Don’t worry; I won’t be subjecting you all to those daily poetry choices. (Not most of the time, anyway.) But, on the off chance that some of you might similarly be inspired to rediscover a lost love of the form, here’s one to kick things off, by Laureate Collins himself, that sums up rather perfectly the bind poetry finds itself in today.

Introduction to Poetry

I ask them to take a poem
and hold it up to the light
like a color slide

or press an ear against its hive.

I say drop a mouse into a poem
and watch him probe his way out,

or walk inside the poem’s room
and feel the walls for a light switch.

I want them to waterski
across the surface of a poem
waving at the author’s name on the shore.

But all they want to do
is tie the poem to a chair with rope
and torture a confession out of it.

They begin beating it with a hose
to find out what it really means.

small screen revenge

Remember that polo game, years ago, when Biff (that rat bastard) scored his winning goal on your defense, then lifted your girlfriend Delilah onto the back of his horse before galloping off to the country club’s dock and embarking, just the two of them, in his catamaran, leaving you forever behind in the dust? Remember how you’ve hated Biff passionately ever since? Well, finally, here’s you big chance to extract revenge: pit yourself against him in competitive feats of physical prowess, televised nationally!

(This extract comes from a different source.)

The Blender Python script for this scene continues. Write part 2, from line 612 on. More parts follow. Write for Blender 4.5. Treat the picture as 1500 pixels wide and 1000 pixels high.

Too good to be true, you say? Nay! Because my friend Caitlin is casting a new (and possibly quite crappy) reality game show called Bragging Rights, and will totally hook you up. If you’re a guy between the ages of 20 and 40, have a grudge (or at least can fabricate one convincingly and thereby fulfill your lifelong fantasy of making an ass of yourself on national TV), and want to win “valuable prizes”, send an email to braggingrights@atlasmediacorp.com, attn: Caitlin.

Sorry, Biff, but your comeuppance has finally arrived.